A former actor who appeared in The Silence of the Lambs and Candyman, Eve’s Bayou was the feature debut of writer and director Kasi Lemmons, set in a Creole-American community in the 1960s, an enclave of the black community where lives are safely lived without being policed by white folk or subjected to endemic racism, reflecting Lemmons own childhood experience before moving out of Missouri at eight years old.
Originally released in 1997 and revisited as part of the Criterion Collection in the runup to the release of Lemmons’ forthcoming Whitney Houston biopic, Eve’s Bayou is told through the experiences of Birds of Prey’s Jurnee Smollett, named for the freed slave who was her ancestor who also gave her name to the area, with Lynn Whitfield as mother Roz, Debbi Morgan as aunt Mozelle, Samuel L Jackson as father Louis, Meagan Good as Cisely and Smollett’s own brother Jake as Poe.
A slow-paced film for a slow-paced but colourful world, the passage of time unclear, almost abstract, Eve’s awakening to the unhappy truths of the world and the desire to take action bring her to Elzora, a practitioner of voodoo played by the great Diahann Carroll as though she were from another world impinging on this sedate retreat where the woman burn for reasons other than the southern heat and curses are inevitably double-edged.

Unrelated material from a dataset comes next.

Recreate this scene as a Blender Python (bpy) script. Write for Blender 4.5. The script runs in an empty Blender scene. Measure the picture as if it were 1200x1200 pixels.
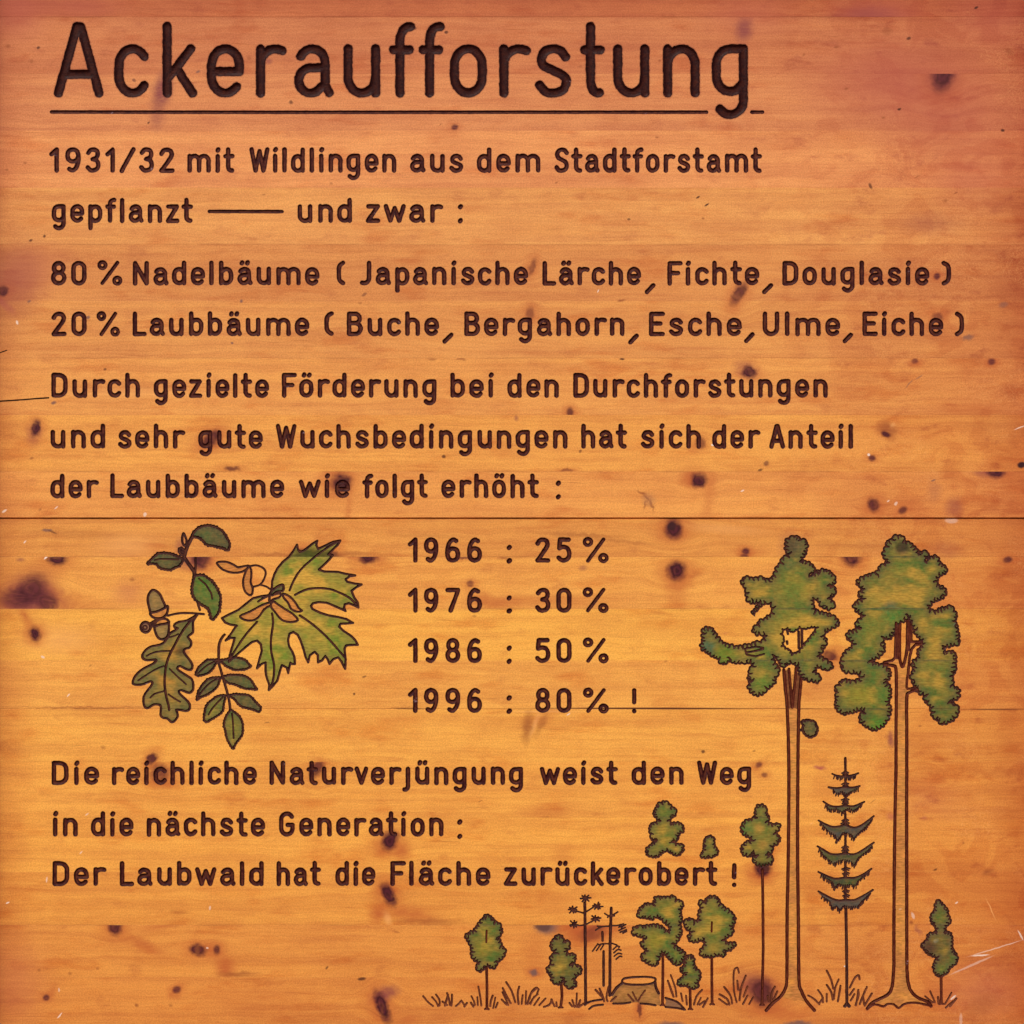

Criterion’s new edition of Eve’s Bayou containing both the 109-minute theatrical and the 115-minute director’s cut, restored in 4K, supporting material includes a virtual cast reunion and an interview with Lemmons, both recorded in 2022, an audio commentary and Lemmons’ short film Dr Hugo which acted as a “proof of concept” for the feature, telling the story of Vondie Curtis-Hall’s philandering physician in a somewhat different style.